Very good points, Rich.

I suspect that at TF or FC speeds, the few tons of downforce results in so much induced drag (the drag that results from creating lift or downforce) that becomes the speed limiting factor. In order to produce the necessary downforce at altitude (Denver), lots of angle of attack is required on the wing and induced drag is even higher.

For land speed record cars, you pretty much have to accept the altitude of the few places there are to run.

Air density and the power vs. drag equation applies to jet aircraft dramatically. Many jets can exceed Mach 1 or Mach 2 at altitudes at 35-40,000 ft. where the air pressure is about 3 psi. Sure power is way down, but so is drag. The Concorde did M2 @ about 65-70000 ft, where there atmospheric pressure is about 1 psi! The SR-71 family of Blackbirds did M3.2 or so at 80,000+ where the pressure is about .3-.4 psi. Here the drag is minimal, but the few air molecules there are strike the aircraft at over 3000 ft per second and the friction that causes heats everything up to 250-650F.

Very few jets can fly at M1+ at sea level, where the aero drag means a lot. Power required to ovecome aero drag is proportional to the cube (^3) of the speed. As the air density drops at altitude, the drag drops at the same rate.

AFAIK, piston engine aircraft speed records have been set at near sea level. In the 500-600 mph range, power is probably more important than drag reduction from lower atmospheric pressure.

My $.02

 

Thanks for the info! That pretty much the idea I had but the table is some very interesting facts. It is amazing how much the altitude and air pressure can affect our cars performance. It would be nice to see some dyno numbers of different KPA readings and not have the numbers corrected to see how much this stuff is actually affecting some of the people like me that see a regular of 88 KPA.

 

Hi again,

Sorry if this came across as a classroom Physic's lesson, but I wasn't sure
how to word the question as it related to engines.

Grade 12, general Physics in Ontario doesn't seem to cut it (year 1990).
I regret not taking the advanced level course, but at the time it was not required
to enter Trade school, or College.

I've come a long way since buying my Camaro.
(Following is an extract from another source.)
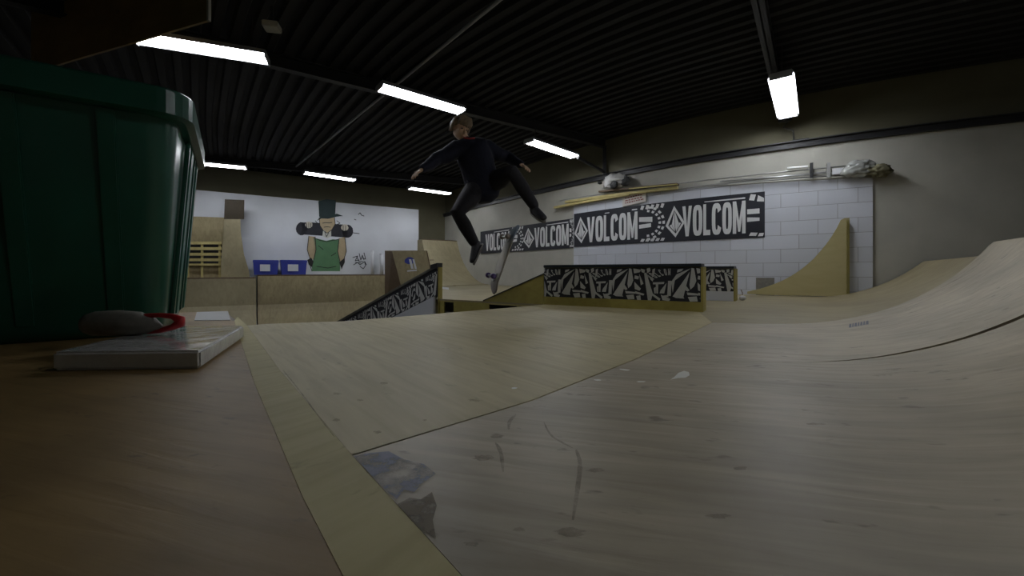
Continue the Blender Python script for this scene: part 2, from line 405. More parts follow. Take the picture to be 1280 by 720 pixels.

I couldn't change a tire
back at the age of 15, now I'm making horsepower from an oil pump...who
would have thought?

One day, I'll post a reply to a thread a surprise all of you. Once I begin
connecting all the pieces, the picture is going to be beautiful.

Thanks for the suggestions. If you have any intermediate level reading
for Physics, Fluid Dynamics, Thermodynamics, please send them my way!